● **Data section**
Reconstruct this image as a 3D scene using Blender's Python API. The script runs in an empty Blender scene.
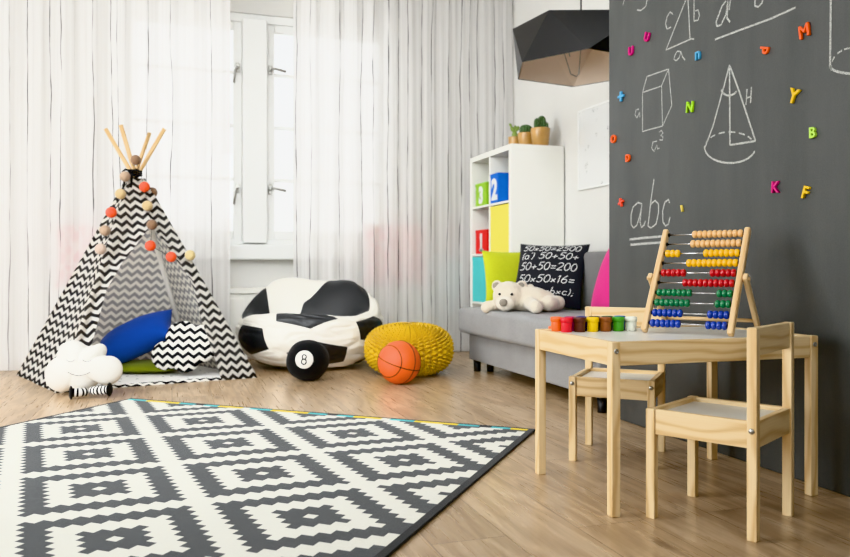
import bpy, bmesh, math, random
from mathutils import Vector, Matrix, noise
random.seed(7)
PI = math.pi
col = bpy.context.scene.collection
sc = bpy.context.scene

# ------------------------------------------------------------------ camera model (fitted from the room's vanishing lines)
CF, CH, CZ = 775.0, 268.0, 0.64
YAW = math.atan((425 - 172) / CF)
cs, sn = math.cos(YAW), math.sin(YAW)
def ray(px, py):
    u = (px - 425) / CF
    return Vector((sn + u * cs, cs - u * sn, (CH - py) / CF))
CAM = Vector((0, 0, CZ))
def on_plane(px, py, p0, n):
    r = ray(px, py); t = (Vector(p0) - CAM).dot(Vector(n)) / r.dot(Vector(n))
    return CAM + r * t

# ------------------------------------------------------------------ materials
def lin(c):
    c = c / 255.0
    return c / 12.92 if c <= 0.04045 else ((c + 0.055) / 1.055) ** 2.4
def rgb(c): return (lin(c[0]), lin(c[1]), lin(c[2]), 1)
class NT:
    def __init__(s, name):
        s.m = bpy.data.materials.new(name); s.m.use_nodes = True
        s.t = s.m.node_tree; s.t.nodes.clear()
        s.out = s.n('ShaderNodeOutputMaterial')
    def n(s, typ, **kw):
        nd = s.t.nodes.new(typ)
        for k, v in kw.items(): setattr(nd, k, v)
        return nd
    def put(s, sock, v):
        if isinstance(v, bpy.types.NodeSocket): s.t.links.new(v, sock)
        else: sock.default_value = v
    def math(s, op, a, b=0.0, c=0.0):
        nd = s.n('ShaderNodeMath', operation=op)
        s.put(nd.inputs[0], a); s.put(nd.inputs[1], b); s.put(nd.inputs[2], c)
        return nd.outputs[0]
    def mix(s, f, a, b):
        nd = s.n('ShaderNodeMix', data_type='RGBA')
        s.put(nd.inputs[0], f); s.put(nd.inputs[6], a); s.put(nd.inputs[7], b)
        return nd.outputs[2]
    def coord(s, kind='Object', scale=(1, 1, 1), loc=(0, 0, 0), rot=(0, 0, 0)):
        tc = s.n('ShaderNodeTexCoord'); mp = s.n('ShaderNodeMapping')
        s.t.links.new(tc.outputs[kind], mp.inputs[0])
        mp.inputs['Scale'].default_value = scale; mp.inputs['Location'].default_value = loc
        mp.inputs['Rotation'].default_value = rot
        return mp.outputs[0]
    def sep(s, v):
        nd = s.n('ShaderNodeSeparateXYZ'); s.t.links.new(v, nd.inputs[0]); return nd.outputs
    def noise(s, v, scale=5, detail=3, rough=.5, dist=0):
        nd = s.n('ShaderNodeTexNoise'); s.put(nd.inputs['Vector'], v)
        nd.inputs['Scale'].default_value = scale; nd.inputs['Detail'].default_value = detail
        nd.inputs['Roughness'].default_value = rough; nd.inputs['Distortion'].default_value = dist
        return nd.outputs['Fac']
    def ramp(s, f, stops):
        nd = s.n('ShaderNodeValToRGB'); s.put(nd.inputs[0], f)
        el = nd.color_ramp.elements
        while len(el) < len(stops): el.new(.5)
        for e, (p, c) in zip(el, stops): e.position = p; e.color = c
        return nd.outputs[0]
    def step(s, v, a, b):
        nd = s.n('ShaderNodeMapRange', interpolation_type='SMOOTHSTEP'); s.put(nd.inputs[0], v)
        nd.inputs[1].default_value = a; nd.inputs[2].default_value = b
        return nd.outputs[0]
    def bump(s, h, strength=.3, dist=.002):
        nd = s.n('ShaderNodeBump'); s.put(nd.inputs['Height'], h)
        nd.inputs['Strength'].default_value = strength; nd.inputs['Distance'].default_value = dist
        return nd.outputs[0]
    def bsdf(s, color, rough=.6, spec=.5, normal=None, sheen=0, metal=0, coat=0, final=True):
        b = s.n('ShaderNodeBsdfPrincipled')
        s.put(b.inputs['Base Color'], color); s.put(b.inputs['Roughness'], rough)
        b.inputs['Specular IOR Level'].default_value = spec; b.inputs['Sheen Weight'].default_value = sheen
        b.inputs['Metallic'].default_value = metal; b.inputs['Coat Weight'].default_value = coat
        if normal is not None: s.put(b.inputs['Normal'], normal)
        if final: s.t.links.new(b.outputs[0], s.out.inputs[0])
        return b.outputs[0]
    def surf(s, sh): s.t.links.new(sh, s.out.inputs[0])
    def mixsh(s, f, a, b):
        nd = s.n('ShaderNodeMixShader'); s.put(nd.inputs[0], f)
        s.t.links.new(a, nd.inputs[1]); s.t.links.new(b, nd.inputs[2]); return nd.outputs[0]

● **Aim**
Set down again, exactly, the lines of the material above from its first line to the one with "sc = bpy.context.scene", inclusive. Leave the pictures out.

● **Answer to this problem**
Reconstruct this image as a 3D scene using Blender's Python API. The script runs in an empty Blender scene.
import bpy, bmesh, math, random
from mathutils import Vector, Matrix, noise
random.seed(7)
PI = math.pi
col = bpy.context.scene.collection
sc = bpy.context.scene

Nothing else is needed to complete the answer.